⟨

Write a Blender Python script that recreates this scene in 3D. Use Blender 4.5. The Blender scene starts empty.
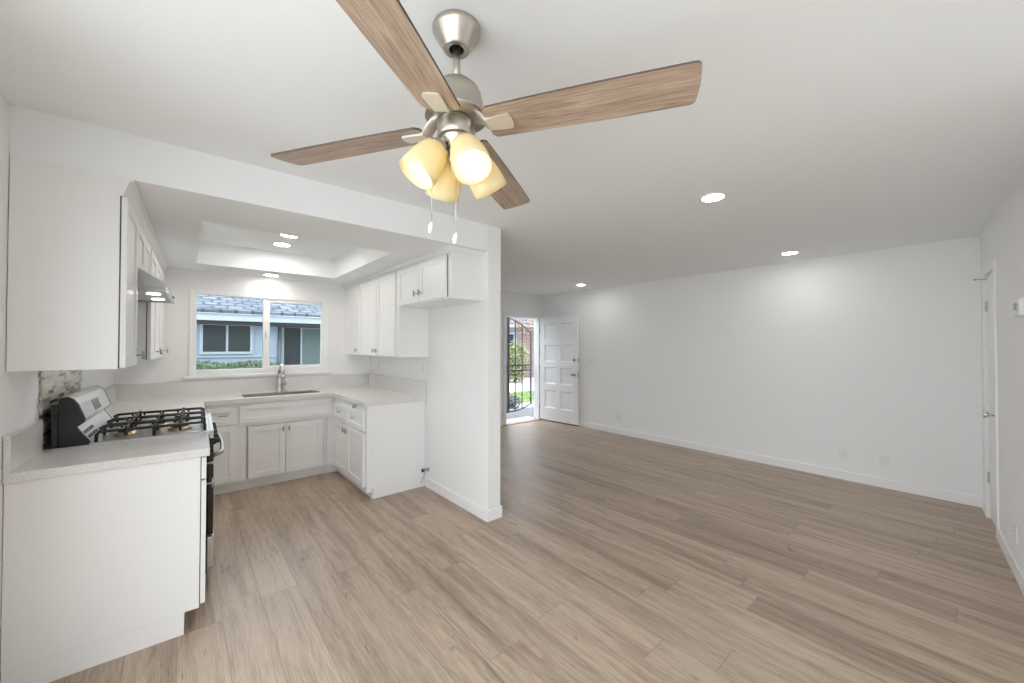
import bpy, bmesh, math, random
from math import sin, cos, pi, radians
from mathutils import Vector, Matrix
random.seed(7)
SC = bpy.context.scene
COL = SC.collection

# ------------------------------------------------------------------ camera
FPX = 387.29
cam = bpy.data.cameras.new('camera')
cam.sensor_fit = 'HORIZONTAL'; cam.sensor_width = 36.0
cam.lens = FPX * 36.0 / 1024.0
cam.clip_start = 0.02; cam.clip_end = 200
camo = bpy.data.objects.new('camera', cam); COL.objects.link(camo)
YAW, PITCH, ROLL, CAMH = 0.70379, 0.01249, 0.00154, 1.4368
camo.matrix_world = (Matrix.Translation((0, 0, CAMH)) @ Matrix.Rotation(-YAW, 4, 'Z')
                     @ Matrix.Rotation(pi/2 + PITCH, 4, 'X') @ Matrix.Rotation(ROLL, 4, 'Z'))
SC.camera = camo

# ------------------------------------------------------------------ world, light levels, exposure
LED_STRENGTH = 36.0          # recessed ceiling lights, living room
LED_KITCHEN = 60.0           # recessed lights in the kitchen ceiling tray
LED_SINK = 26.0              # recessed light over the sink window
BULB_STRENGTH = 3.6         # lamps in the fan's shades
SKY_STRENGTH = 3.0
w = bpy.data.worlds.new('overcast_sky'); SC.world = w; w.use_nodes = True
nt = w.node_tree; nt.nodes.clear()
wo = nt.nodes.new('ShaderNodeOutputWorld'); bg = nt.nodes.new('ShaderNodeBackground')
tc = nt.nodes.new('ShaderNodeTexCoord'); sp = nt.nodes.new('ShaderNodeSeparateXYZ'); rp = nt.nodes.new('ShaderNodeValToRGB')
nt.links.new(tc.outputs['Generated'], sp.inputs[0]); nt.links.new(sp.outputs['Z'], rp.inputs[0])
rp.color_ramp.elements[0].position = 0.0; rp.color_ramp.elements[0].color = (0.80, 0.86, 0.92, 1)
rp.color_ramp.elements[1].position = 0.7; rp.color_ramp.elements[1].color = (0.86, 0.94, 1.0, 1)
nt.links.new(rp.outputs[0], bg.inputs[0]); bg.inputs[1].default_value = SKY_STRENGTH
nt.links.new(bg.outputs[0], wo.inputs[0])
SC.view_settings.view_transform = 'Standard'; SC.view_settings.look = 'None'
SC.view_settings.gamma = 1.0; SC.view_settings.use_curve_mapping = False
SC.view_settings.exposure = 0.89
SC.cycles.max_bounces = 12; SC.cycles.diffuse_bounces = 8; SC.cycles.glossy_bounces = 4
SC.cycles.transparent_max_bounces = 12; SC.cycles.sample_clamp_indirect = 6.0
SC.cycles.caustics_reflective = False; SC.cycles.caustics_refractive = False

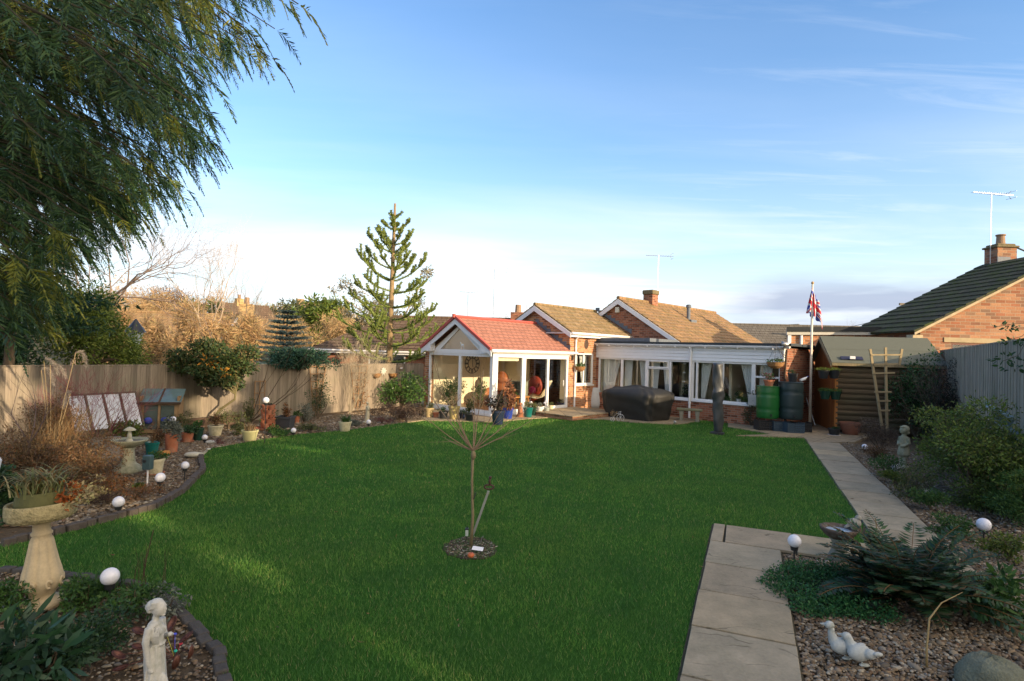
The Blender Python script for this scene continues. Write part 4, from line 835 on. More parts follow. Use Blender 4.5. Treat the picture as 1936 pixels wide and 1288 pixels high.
o = build('flag', mb, FB, None, smooth=True, fix=False); o.data.materials.append(FR_); o.data.materials.append(FW_); o.location = (fx, fy, 0)
for p in o.data.polygons:
    j, i = divmod(p.index, NU); X_ = abs((i+.5)/NU-.5)*60; Y_ = abs((j+.5)/NV-.5)*30; dg = abs(X_*.5-Y_)*.894
    p.material_index = 1 if (X_ < 3 or Y_ < 3) else 2 if (X_ < 5 or Y_ < 5) else 1 if dg < 1.2 else 2 if dg < 3 else 0
so_ = o.modifiers.new('t', 'SOLIDIFY'); so_.thickness = .004; tag(o, 'limp red, white and blue Union flag hanging from the flagpole', 'flag')
k = thing('street_lamp', 'black lantern street lamp rising behind the left fence', 'street lamp', D(253, 700, 17)[:2]); zt = D(253, 600, 17)[2]
mb = MB(); mb.tube([(0,0,0), (0,0,zt-.95)], [.05,.035], 8); build('post', mb, BLACKP, k); mb = MB(); mb.tube([(0,0,zt-.95), (0,0,zt-.45)], [.1,.24], 6); build('lamp_shade', mb, mat('lamp_glass', (.45,.5,.55), .2), k); mb = MB(); mb.tube([(0,0,zt-.445), (0,0,zt-.4), (0,0,zt-.2), (0,0,zt-.05)], [.28,.26,.12,.02], 10); build('cap', mb, BLACKP, k)
for (px, py, y0_, yb, Y, L, an, lb) in ((935, 509, 500, 600, 36, 1.6, .3, 'thin TV aerial above the red roof, on the bungalow behind'), (885, 552, 548, 600, 38, 1.3, .5, 'faint TV aerial left of the red ridge, farther away')):
    q = D(px, py, Y); k = thing('tv_aerial', lb, 'aerial', (q[0], q[1], 3.6)); mb = MB(); k2 = aerial(k, 0, 0, -.2, q[2]-3.6, an, L); k2.name = 'antenna'
mb = MB(); a, b = Vector(D(1290, 640, 47)), Vector(D(1720, 588, 38)); mb.tube([a.lerp(b, t/12)-Vector((0,0,.9*(1-(t/6-1)**2))) for t in range(13)], .018, 4); tag(build('power_line', mb, DKMETAL), 'thin overhead cable sagging across the sky behind the flagpole', 'cable')
q = D(1716, 575, 38); k = thing('telegraph_pole', 'short wooden pole top with crossarm above the mossy roof', 'pole', (q[0], q[1], 0)); mb = MB(); mb.tube([(0,0,0), (0,0,q[2])], .13, 8); build('pole', mb, BARKG, k); mb = MB(); mb.box(-.55, .35, -.05, .05, q[2]-.1, q[2]+.05); build('crossarm', mb, BARKG, k)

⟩

__EXERCISE BRIEF__
Search the preceding listing for "Blender" and extract every line where it is found.

__SOLUTION FOR THIS TASK__
Write a Blender Python script that recreates this scene in 3D. Use Blender 4.5. The Blender scene starts empty.
The Blender Python script for this scene continues. Write part 4, from line 835 on. More parts follow. Use Blender 4.5. Treat the picture as 1936 pixels wide and 1288 pixels high.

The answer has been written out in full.